Problem details — Write out the listing beneath this instruction in its entirety, exactly as it reads.

Data provided —
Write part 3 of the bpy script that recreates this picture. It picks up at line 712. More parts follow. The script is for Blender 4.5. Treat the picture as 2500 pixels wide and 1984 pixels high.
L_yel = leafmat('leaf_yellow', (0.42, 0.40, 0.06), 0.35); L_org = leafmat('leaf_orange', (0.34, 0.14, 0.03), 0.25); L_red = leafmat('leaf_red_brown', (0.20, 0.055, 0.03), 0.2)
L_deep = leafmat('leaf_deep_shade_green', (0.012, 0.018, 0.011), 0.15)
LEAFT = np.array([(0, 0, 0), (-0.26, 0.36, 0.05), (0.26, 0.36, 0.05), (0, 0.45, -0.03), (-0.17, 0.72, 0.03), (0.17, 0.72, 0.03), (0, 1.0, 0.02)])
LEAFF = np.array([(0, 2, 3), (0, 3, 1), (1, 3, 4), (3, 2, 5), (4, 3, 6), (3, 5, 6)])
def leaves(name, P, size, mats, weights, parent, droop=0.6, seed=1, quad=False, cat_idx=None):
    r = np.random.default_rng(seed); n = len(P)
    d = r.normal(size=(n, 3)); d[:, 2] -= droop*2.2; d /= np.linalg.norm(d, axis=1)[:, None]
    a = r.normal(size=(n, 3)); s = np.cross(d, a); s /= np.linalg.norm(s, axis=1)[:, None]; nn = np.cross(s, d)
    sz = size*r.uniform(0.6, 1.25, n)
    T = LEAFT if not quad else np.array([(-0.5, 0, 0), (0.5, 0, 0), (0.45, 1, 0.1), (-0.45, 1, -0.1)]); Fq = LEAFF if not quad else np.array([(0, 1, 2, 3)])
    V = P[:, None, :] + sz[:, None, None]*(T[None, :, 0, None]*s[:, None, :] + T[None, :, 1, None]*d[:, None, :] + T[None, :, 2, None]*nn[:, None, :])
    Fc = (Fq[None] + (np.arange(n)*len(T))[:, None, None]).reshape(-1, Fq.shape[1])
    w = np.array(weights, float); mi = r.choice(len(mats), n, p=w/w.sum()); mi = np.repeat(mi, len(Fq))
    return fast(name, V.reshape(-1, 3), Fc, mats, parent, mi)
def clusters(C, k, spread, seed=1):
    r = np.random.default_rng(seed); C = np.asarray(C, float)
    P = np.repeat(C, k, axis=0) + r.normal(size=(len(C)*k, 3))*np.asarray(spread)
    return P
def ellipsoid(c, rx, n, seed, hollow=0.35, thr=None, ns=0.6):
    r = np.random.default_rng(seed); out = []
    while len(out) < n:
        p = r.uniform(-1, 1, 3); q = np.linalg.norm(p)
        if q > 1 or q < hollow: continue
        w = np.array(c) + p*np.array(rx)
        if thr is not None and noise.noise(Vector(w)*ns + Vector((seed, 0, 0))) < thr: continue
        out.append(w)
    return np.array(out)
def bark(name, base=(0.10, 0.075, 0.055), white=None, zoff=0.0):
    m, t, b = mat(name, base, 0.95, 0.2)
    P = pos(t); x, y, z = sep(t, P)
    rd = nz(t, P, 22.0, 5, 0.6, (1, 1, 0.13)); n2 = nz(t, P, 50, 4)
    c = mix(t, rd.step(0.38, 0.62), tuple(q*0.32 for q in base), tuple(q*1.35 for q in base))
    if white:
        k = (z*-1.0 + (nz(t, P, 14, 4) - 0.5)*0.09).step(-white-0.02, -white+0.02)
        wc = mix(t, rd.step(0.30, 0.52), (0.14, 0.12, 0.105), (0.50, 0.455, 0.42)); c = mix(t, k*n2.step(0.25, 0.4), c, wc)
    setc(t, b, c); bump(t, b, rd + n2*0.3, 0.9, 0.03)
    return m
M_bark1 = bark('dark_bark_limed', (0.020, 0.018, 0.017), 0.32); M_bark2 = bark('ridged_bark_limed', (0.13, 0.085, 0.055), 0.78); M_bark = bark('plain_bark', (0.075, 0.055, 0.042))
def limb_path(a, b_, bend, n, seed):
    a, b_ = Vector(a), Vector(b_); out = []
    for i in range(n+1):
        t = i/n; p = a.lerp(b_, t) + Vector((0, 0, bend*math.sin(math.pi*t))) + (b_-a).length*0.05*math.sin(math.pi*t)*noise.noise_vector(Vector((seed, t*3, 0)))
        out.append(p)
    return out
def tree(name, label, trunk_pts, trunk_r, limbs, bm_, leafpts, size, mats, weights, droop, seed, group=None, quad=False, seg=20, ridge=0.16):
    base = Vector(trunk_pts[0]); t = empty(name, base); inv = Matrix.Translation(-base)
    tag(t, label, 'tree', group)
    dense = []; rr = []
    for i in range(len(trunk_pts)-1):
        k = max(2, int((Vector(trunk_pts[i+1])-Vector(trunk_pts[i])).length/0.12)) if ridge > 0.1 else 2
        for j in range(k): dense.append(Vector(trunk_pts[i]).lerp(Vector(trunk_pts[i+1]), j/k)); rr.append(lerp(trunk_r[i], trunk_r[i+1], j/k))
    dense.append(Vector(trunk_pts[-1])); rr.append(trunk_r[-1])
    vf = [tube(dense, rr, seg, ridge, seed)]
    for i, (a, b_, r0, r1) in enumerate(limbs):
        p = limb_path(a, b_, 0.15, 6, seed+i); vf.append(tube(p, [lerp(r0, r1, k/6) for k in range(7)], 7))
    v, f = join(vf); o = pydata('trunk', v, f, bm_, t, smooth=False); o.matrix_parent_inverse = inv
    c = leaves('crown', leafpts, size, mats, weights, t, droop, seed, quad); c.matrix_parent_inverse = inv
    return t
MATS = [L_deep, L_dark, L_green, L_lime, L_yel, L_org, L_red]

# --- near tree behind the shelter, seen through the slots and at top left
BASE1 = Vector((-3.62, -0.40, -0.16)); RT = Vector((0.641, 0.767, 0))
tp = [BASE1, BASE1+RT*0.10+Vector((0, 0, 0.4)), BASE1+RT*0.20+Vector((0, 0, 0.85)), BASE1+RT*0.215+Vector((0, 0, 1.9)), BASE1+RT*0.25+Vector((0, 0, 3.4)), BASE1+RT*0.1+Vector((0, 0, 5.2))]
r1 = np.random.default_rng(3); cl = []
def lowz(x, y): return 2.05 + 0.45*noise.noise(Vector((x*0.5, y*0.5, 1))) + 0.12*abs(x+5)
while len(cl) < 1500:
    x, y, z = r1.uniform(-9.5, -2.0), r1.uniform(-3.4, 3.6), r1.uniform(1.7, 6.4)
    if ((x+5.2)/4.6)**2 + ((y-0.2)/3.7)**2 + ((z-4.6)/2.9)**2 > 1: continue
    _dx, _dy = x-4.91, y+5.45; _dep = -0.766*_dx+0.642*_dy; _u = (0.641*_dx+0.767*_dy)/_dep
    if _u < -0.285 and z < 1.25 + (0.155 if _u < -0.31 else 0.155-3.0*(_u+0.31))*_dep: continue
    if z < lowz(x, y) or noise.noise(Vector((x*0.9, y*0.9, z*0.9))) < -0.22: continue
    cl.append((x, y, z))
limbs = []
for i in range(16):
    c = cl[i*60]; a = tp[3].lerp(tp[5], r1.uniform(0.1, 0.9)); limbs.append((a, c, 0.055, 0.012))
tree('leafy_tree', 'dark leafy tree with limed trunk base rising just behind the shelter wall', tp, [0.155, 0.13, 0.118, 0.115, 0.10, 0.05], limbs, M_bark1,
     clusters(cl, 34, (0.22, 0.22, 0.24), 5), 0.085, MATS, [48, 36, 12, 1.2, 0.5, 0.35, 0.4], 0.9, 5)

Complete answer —
Write part 3 of the bpy script that recreates this picture. It picks up at line 712. More parts follow. The script is for Blender 4.5. Treat the picture as 2500 pixels wide and 1984 pixels high.
L_yel = leafmat('leaf_yellow', (0.42, 0.40, 0.06), 0.35); L_org = leafmat('leaf_orange', (0.34, 0.14, 0.03), 0.25); L_red = leafmat('leaf_red_brown', (0.20, 0.055, 0.03), 0.2)
L_deep = leafmat('leaf_deep_shade_green', (0.012, 0.018, 0.011), 0.15)
LEAFT = np.array([(0, 0, 0), (-0.26, 0.36, 0.05), (0.26, 0.36, 0.05), (0, 0.45, -0.03), (-0.17, 0.72, 0.03), (0.17, 0.72, 0.03), (0, 1.0, 0.02)])
LEAFF = np.array([(0, 2, 3), (0, 3, 1), (1, 3, 4), (3, 2, 5), (4, 3, 6), (3, 5, 6)])
def leaves(name, P, size, mats, weights, parent, droop=0.6, seed=1, quad=False, cat_idx=None):
    r = np.random.default_rng(seed); n = len(P)
    d = r.normal(size=(n, 3)); d[:, 2] -= droop*2.2; d /= np.linalg.norm(d, axis=1)[:, None]
    a = r.normal(size=(n, 3)); s = np.cross(d, a); s /= np.linalg.norm(s, axis=1)[:, None]; nn = np.cross(s, d)
    sz = size*r.uniform(0.6, 1.25, n)
    T = LEAFT if not quad else np.array([(-0.5, 0, 0), (0.5, 0, 0), (0.45, 1, 0.1), (-0.45, 1, -0.1)]); Fq = LEAFF if not quad else np.array([(0, 1, 2, 3)])
    V = P[:, None, :] + sz[:, None, None]*(T[None, :, 0, None]*s[:, None, :] + T[None, :, 1, None]*d[:, None, :] + T[None, :, 2, None]*nn[:, None, :])
    Fc = (Fq[None] + (np.arange(n)*len(T))[:, None, None]).reshape(-1, Fq.shape[1])
    w = np.array(weights, float); mi = r.choice(len(mats), n, p=w/w.sum()); mi = np.repeat(mi, len(Fq))
    return fast(name, V.reshape(-1, 3), Fc, mats, parent, mi)
def clusters(C, k, spread, seed=1):
    r = np.random.default_rng(seed); C = np.asarray(C, float)
    P = np.repeat(C, k, axis=0) + r.normal(size=(len(C)*k, 3))*np.asarray(spread)
    return P
def ellipsoid(c, rx, n, seed, hollow=0.35, thr=None, ns=0.6):
    r = np.random.default_rng(seed); out = []
    while len(out) < n:
        p = r.uniform(-1, 1, 3); q = np.linalg.norm(p)
        if q > 1 or q < hollow: continue
        w = np.array(c) + p*np.array(rx)
        if thr is not None and noise.noise(Vector(w)*ns + Vector((seed, 0, 0))) < thr: continue
        out.append(w)
    return np.array(out)
def bark(name, base=(0.10, 0.075, 0.055), white=None, zoff=0.0):
    m, t, b = mat(name, base, 0.95, 0.2)
    P = pos(t); x, y, z = sep(t, P)
    rd = nz(t, P, 22.0, 5, 0.6, (1, 1, 0.13)); n2 = nz(t, P, 50, 4)
    c = mix(t, rd.step(0.38, 0.62), tuple(q*0.32 for q in base), tuple(q*1.35 for q in base))
    if white:
        k = (z*-1.0 + (nz(t, P, 14, 4) - 0.5)*0.09).step(-white-0.02, -white+0.02)
        wc = mix(t, rd.step(0.30, 0.52), (0.14, 0.12, 0.105), (0.50, 0.455, 0.42)); c = mix(t, k*n2.step(0.25, 0.4), c, wc)
    setc(t, b, c); bump(t, b, rd + n2*0.3, 0.9, 0.03)
    return m
M_bark1 = bark('dark_bark_limed', (0.020, 0.018, 0.017), 0.32); M_bark2 = bark('ridged_bark_limed', (0.13, 0.085, 0.055), 0.78); M_bark = bark('plain_bark', (0.075, 0.055, 0.042))
def limb_path(a, b_, bend, n, seed):
    a, b_ = Vector(a), Vector(b_); out = []
    for i in range(n+1):
        t = i/n; p = a.lerp(b_, t) + Vector((0, 0, bend*math.sin(math.pi*t))) + (b_-a).length*0.05*math.sin(math.pi*t)*noise.noise_vector(Vector((seed, t*3, 0)))
        out.append(p)
    return out
def tree(name, label, trunk_pts, trunk_r, limbs, bm_, leafpts, size, mats, weights, droop, seed, group=None, quad=False, seg=20, ridge=0.16):
    base = Vector(trunk_pts[0]); t = empty(name, base); inv = Matrix.Translation(-base)
    tag(t, label, 'tree', group)
    dense = []; rr = []
    for i in range(len(trunk_pts)-1):
        k = max(2, int((Vector(trunk_pts[i+1])-Vector(trunk_pts[i])).length/0.12)) if ridge > 0.1 else 2
        for j in range(k): dense.append(Vector(trunk_pts[i]).lerp(Vector(trunk_pts[i+1]), j/k)); rr.append(lerp(trunk_r[i], trunk_r[i+1], j/k))
    dense.append(Vector(trunk_pts[-1])); rr.append(trunk_r[-1])
    vf = [tube(dense, rr, seg, ridge, seed)]
    for i, (a, b_, r0, r1) in enumerate(limbs):
        p = limb_path(a, b_, 0.15, 6, seed+i); vf.append(tube(p, [lerp(r0, r1, k/6) for k in range(7)], 7))
    v, f = join(vf); o = pydata('trunk', v, f, bm_, t, smooth=False); o.matrix_parent_inverse = inv
    c = leaves('crown', leafpts, size, mats, weights, t, droop, seed, quad); c.matrix_parent_inverse = inv
    return t
MATS = [L_deep, L_dark, L_green, L_lime, L_yel, L_org, L_red]

# --- near tree behind the shelter, seen through the slots and at top left
BASE1 = Vector((-3.62, -0.40, -0.16)); RT = Vector((0.641, 0.767, 0))
tp = [BASE1, BASE1+RT*0.10+Vector((0, 0, 0.4)), BASE1+RT*0.20+Vector((0, 0, 0.85)), BASE1+RT*0.215+Vector((0, 0, 1.9)), BASE1+RT*0.25+Vector((0, 0, 3.4)), BASE1+RT*0.1+Vector((0, 0, 5.2))]
r1 = np.random.default_rng(3); cl = []
def lowz(x, y): return 2.05 + 0.45*noise.noise(Vector((x*0.5, y*0.5, 1))) + 0.12*abs(x+5)
while len(cl) < 1500:
    x, y, z = r1.uniform(-9.5, -2.0), r1.uniform(-3.4, 3.6), r1.uniform(1.7, 6.4)
    if ((x+5.2)/4.6)**2 + ((y-0.2)/3.7)**2 + ((z-4.6)/2.9)**2 > 1: continue
    _dx, _dy = x-4.91, y+5.45; _dep = -0.766*_dx+0.642*_dy; _u = (0.641*_dx+0.767*_dy)/_dep
    if _u < -0.285 and z < 1.25 + (0.155 if _u < -0.31 else 0.155-3.0*(_u+0.31))*_dep: continue
    if z < lowz(x, y) or noise.noise(Vector((x*0.9, y*0.9, z*0.9))) < -0.22: continue
    cl.append((x, y, z))
limbs = []
for i in range(16):
    c = cl[i*60]; a = tp[3].lerp(tp[5], r1.uniform(0.1, 0.9)); limbs.append((a, c, 0.055, 0.012))
tree('leafy_tree', 'dark leafy tree with limed trunk base rising just behind the shelter wall', tp, [0.155, 0.13, 0.118, 0.115, 0.10, 0.05], limbs, M_bark1,
     clusters(cl, 34, (0.22, 0.22, 0.24), 5), 0.085, MATS, [48, 36, 12, 1.2, 0.5, 0.35, 0.4], 0.9, 5)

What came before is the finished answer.